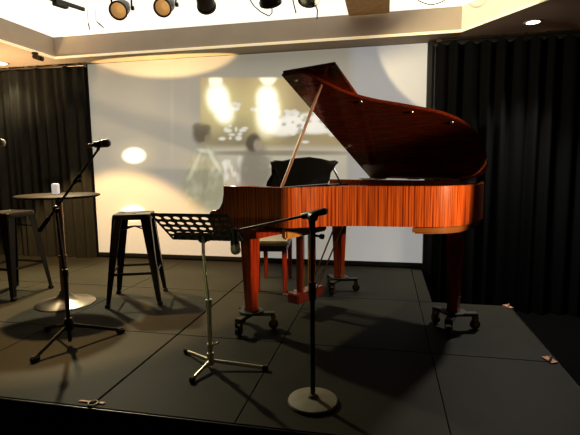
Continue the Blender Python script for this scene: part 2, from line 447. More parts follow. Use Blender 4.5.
for v0 in (.092, W-.092):
    bm = bmesh.new(); box(bm, (.07, v0, .765), (.17, .055, .06), bev=.006); obj('key_block', bm, wood, piano)
bm = bmesh.new(); box(bm, (.165, W/2, .86), (.025, W-.13, .19), bev=.004); obj('fallboard', bm, wood, piano)
# inside: plate, strings, dampers
inner = offset(outline, .05)
bm = bmesh.new(); prism(bm, inner, .86, .885, bev=.004); box(bm, (.35, W/2, .87), (.36, W-.13, .03)); obj('iron_plate', bm, bronze, piano)
bm = bmesh.new()
for k in range(60):
    v = .12+k*.0195
    lim = max([p[0] for p in inner if abs(p[1]-v) < .05] or [.75])
    tube(bm, [(.32, v, .905), (max(.5, lim-.04), v, .905)], .0011, 4, False)
st = obj('strings', bm, steelwire, piano)
bm = bmesh.new()
for k in range(44): box(bm, (.60, .12+k*.0262, .935), (.03, .008, .05))
obj('dampers', bm, blacklac, piano)
# lid, hinged along the straight bass side
LA = R(29.7); LZ = ZT+.012
def lidmat(lift=0.):
    return Matrix.Translation((0, W, LZ)) @ Matrix.Rotation(-LA, 4, 'X') @ Matrix.Translation((0, -W, lift))
FL = .52
lidpoly = [(FL, -.01)]+offset(outline[8:-8], -.01)+[(FL, W)]
t = bmesh.new(); prism(t, lidpoly, 0, .022, bev=.004); t.transform(lidmat()); lid = obj('lid', t, lidwood, piano)
t = bmesh.new(); prism(t, [(FL, -.01), (FL+.40, -.01), (FL+.40, W), (FL, W)], .024, .044, bev=.004); t.transform(lidmat()); obj('lid_flap', t, lidwood, piano)
for uu, vv in ((.60, .03), (.94, .32), (1.235, .475), (1.45, .62)):
    t = bmesh.new(); lathe(t, [(0, -.006), (.010, -.006), (.012, 0), (0, .002)], (uu, vv+.02, -.001)); t.transform(lidmat()); obj('lid_bumper', t, ringm, lid)
for uu in (.62, .92, 1.2):
    bm = bmesh.new(); tube(bm, [(uu-.05, W+.005, LZ), (uu+.05, W+.005, LZ)], .008); obj('lid_hinge', bm, brass, piano)
pb = V((.60, .055, ZT-.02)); pt = lidmat() @ V((.76, .12, -.005)); d = pt-pb
bm = bmesh.new(); box(bm, (pb+pt)/2, (.026, .016, d.length), frame_from(d), bev=.003); obj('lid_prop', bm, mat('prop_wood', (.22, .06, .015), .35, noise=.4, scale=20), piano)
# music desk, leaning back
t = bmesh.new()
dp = [(-.36, 0), (.36, 0), (.365, .05), (.345, .12), (.375, .20), (.40, .235), (.36, .25), (.28, .245), (.15, .27), (0, .285), (-.15, .27), (-.28, .245), (-.36, .25), (-.40, .235), (-.375, .20), (-.345, .12), (-.365, .05)]
prism(t, dp, -.009, .009, bev=.003)
t.transform(Matrix.Translation((.27, .70, 1.0)) @ Matrix.Rotation(R(24), 4, 'Y') @ Matrix.Diagonal((1, 1.12, .85, 1)) @ Matrix(((0, 0, 1, 0), (1, 0, 0, 0), (0, 1, 0, 0), (0, 0, 0, 1))))
desk_o = obj('music_desk', t, blacklac, piano)
bm = bmesh.new(); box(bm, (.31, .70, .985), (.16, 1.1, .02), bev=.003)
for s in (-.3, .3): tube(bm, [(.42, .70+s*1.3, .99), (.34, .70+s*1.3, 1.13)], .008)
obj('desk_support', bm, blacklac, desk_o)
# legs on castor trucks
def leg(u, v, name):
    bm = bmesh.new()
    box(bm, (u, v, ZB-.035), (.13, .13, .05), bev=.006)
    box(bm, (u, v, ZB-.075), (.104, .104, .04), bev=.008)
    box(bm, (u, v, .43), (.104, .104, .56), bev=.005, taper=.66)
    box(bm, (u, v, .150), (.078, .078, .03), bev=.006)
    lg = obj('leg', bm, wood, piano)
    bm = bmesh.new()
    lathe(bm, [(0, .118), (.075, .118), (.085, .125), (.085, .138), (0, .138)], (u, v, 0))
    for k in range(3):
        a = R(90+120*k)-AX-R(78); e = V((math.cos(a), math.sin(a), 0)); c = V((u, v, .112))
        box(bm, c+e*.085, (.17, .055, .022), Matrix.Rotation(a, 3, 'Z'), bev=.005)
    dl = obj('caster_truck', bm, blackmetal, piano)
    for k in range(3):
        a = R(90+120*k)-AX-R(78); e = V((math.cos(a), math.sin(a), 0)); n = V((-e.y, e.x, 0)); c = V((u, v, 0))+e*.155
        bm = bmesh.new(); lathe(bm, [(0, -.014), (.026, -.014), (.034, -.010), (.035, 0), (.034, .010), (.026, .014), (0, .014)], c+V((0, 0, .036)), n, 20); obj('caster_wheel', bm, rubber, dl)
        bm = bmesh.new()
        for s in (-1, 1): box(bm, c+n*.021*s+V((0, 0, .063)), (.030, .006, .07), Matrix.Rotation(a, 3, 'Z'), bev=.002)
        box(bm, c+V((0, 0, .096)), (.04, .05, .008), Matrix.Rotation(a, 3, 'Z'), bev=.002)
        tube(bm, [c-n*.026+V((0, 0, .036)), c+n*.026+V((0, 0, .036))], .006, 8)
        obj('caster_fork', bm, mat('dull_brass', (.30, .18, .07), .35, .9), dl)
leg(.29, .09, 'a'); leg(.29, 1.27, 'b'); leg(1.442, .918, 'c')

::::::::

▶ [WHAT NEEDS TO BE DONE]:
Make an exact copy of the listing above. Do not include the pictures.

▶ [FINISHED EXERCISE]:
Continue the Blender Python script for this scene: part 2, from line 447. More parts follow. Use Blender 4.5.
for v0 in (.092, W-.092):
    bm = bmesh.new(); box(bm, (.07, v0, .765), (.17, .055, .06), bev=.006); obj('key_block', bm, wood, piano)
bm = bmesh.new(); box(bm, (.165, W/2, .86), (.025, W-.13, .19), bev=.004); obj('fallboard', bm, wood, piano)
# inside: plate, strings, dampers
inner = offset(outline, .05)
bm = bmesh.new(); prism(bm, inner, .86, .885, bev=.004); box(bm, (.35, W/2, .87), (.36, W-.13, .03)); obj('iron_plate', bm, bronze, piano)
bm = bmesh.new()
for k in range(60):
    v = .12+k*.0195
    lim = max([p[0] for p in inner if abs(p[1]-v) < .05] or [.75])
    tube(bm, [(.32, v, .905), (max(.5, lim-.04), v, .905)], .0011, 4, False)
st = obj('strings', bm, steelwire, piano)
bm = bmesh.new()
for k in range(44): box(bm, (.60, .12+k*.0262, .935), (.03, .008, .05))
obj('dampers', bm, blacklac, piano)
# lid, hinged along the straight bass side
LA = R(29.7); LZ = ZT+.012
def lidmat(lift=0.):
    return Matrix.Translation((0, W, LZ)) @ Matrix.Rotation(-LA, 4, 'X') @ Matrix.Translation((0, -W, lift))
FL = .52
lidpoly = [(FL, -.01)]+offset(outline[8:-8], -.01)+[(FL, W)]
t = bmesh.new(); prism(t, lidpoly, 0, .022, bev=.004); t.transform(lidmat()); lid = obj('lid', t, lidwood, piano)
t = bmesh.new(); prism(t, [(FL, -.01), (FL+.40, -.01), (FL+.40, W), (FL, W)], .024, .044, bev=.004); t.transform(lidmat()); obj('lid_flap', t, lidwood, piano)
for uu, vv in ((.60, .03), (.94, .32), (1.235, .475), (1.45, .62)):
    t = bmesh.new(); lathe(t, [(0, -.006), (.010, -.006), (.012, 0), (0, .002)], (uu, vv+.02, -.001)); t.transform(lidmat()); obj('lid_bumper', t, ringm, lid)
for uu in (.62, .92, 1.2):
    bm = bmesh.new(); tube(bm, [(uu-.05, W+.005, LZ), (uu+.05, W+.005, LZ)], .008); obj('lid_hinge', bm, brass, piano)
pb = V((.60, .055, ZT-.02)); pt = lidmat() @ V((.76, .12, -.005)); d = pt-pb
bm = bmesh.new(); box(bm, (pb+pt)/2, (.026, .016, d.length), frame_from(d), bev=.003); obj('lid_prop', bm, mat('prop_wood', (.22, .06, .015), .35, noise=.4, scale=20), piano)
# music desk, leaning back
t = bmesh.new()
dp = [(-.36, 0), (.36, 0), (.365, .05), (.345, .12), (.375, .20), (.40, .235), (.36, .25), (.28, .245), (.15, .27), (0, .285), (-.15, .27), (-.28, .245), (-.36, .25), (-.40, .235), (-.375, .20), (-.345, .12), (-.365, .05)]
prism(t, dp, -.009, .009, bev=.003)
t.transform(Matrix.Translation((.27, .70, 1.0)) @ Matrix.Rotation(R(24), 4, 'Y') @ Matrix.Diagonal((1, 1.12, .85, 1)) @ Matrix(((0, 0, 1, 0), (1, 0, 0, 0), (0, 1, 0, 0), (0, 0, 0, 1))))
desk_o = obj('music_desk', t, blacklac, piano)
bm = bmesh.new(); box(bm, (.31, .70, .985), (.16, 1.1, .02), bev=.003)
for s in (-.3, .3): tube(bm, [(.42, .70+s*1.3, .99), (.34, .70+s*1.3, 1.13)], .008)
obj('desk_support', bm, blacklac, desk_o)
# legs on castor trucks
def leg(u, v, name):
    bm = bmesh.new()
    box(bm, (u, v, ZB-.035), (.13, .13, .05), bev=.006)
    box(bm, (u, v, ZB-.075), (.104, .104, .04), bev=.008)
    box(bm, (u, v, .43), (.104, .104, .56), bev=.005, taper=.66)
    box(bm, (u, v, .150), (.078, .078, .03), bev=.006)
    lg = obj('leg', bm, wood, piano)
    bm = bmesh.new()
    lathe(bm, [(0, .118), (.075, .118), (.085, .125), (.085, .138), (0, .138)], (u, v, 0))
    for k in range(3):
        a = R(90+120*k)-AX-R(78); e = V((math.cos(a), math.sin(a), 0)); c = V((u, v, .112))
        box(bm, c+e*.085, (.17, .055, .022), Matrix.Rotation(a, 3, 'Z'), bev=.005)
    dl = obj('caster_truck', bm, blackmetal, piano)
    for k in range(3):
        a = R(90+120*k)-AX-R(78); e = V((math.cos(a), math.sin(a), 0)); n = V((-e.y, e.x, 0)); c = V((u, v, 0))+e*.155
        bm = bmesh.new(); lathe(bm, [(0, -.014), (.026, -.014), (.034, -.010), (.035, 0), (.034, .010), (.026, .014), (0, .014)], c+V((0, 0, .036)), n, 20); obj('caster_wheel', bm, rubber, dl)
        bm = bmesh.new()
        for s in (-1, 1): box(bm, c+n*.021*s+V((0, 0, .063)), (.030, .006, .07), Matrix.Rotation(a, 3, 'Z'), bev=.002)
        box(bm, c+V((0, 0, .096)), (.04, .05, .008), Matrix.Rotation(a, 3, 'Z'), bev=.002)
        tube(bm, [c-n*.026+V((0, 0, .036)), c+n*.026+V((0, 0, .036))], .006, 8)
        obj('caster_fork', bm, mat('dull_brass', (.30, .18, .07), .35, .9), dl)
leg(.29, .09, 'a'); leg(.29, 1.27, 'b'); leg(1.442, .918, 'c')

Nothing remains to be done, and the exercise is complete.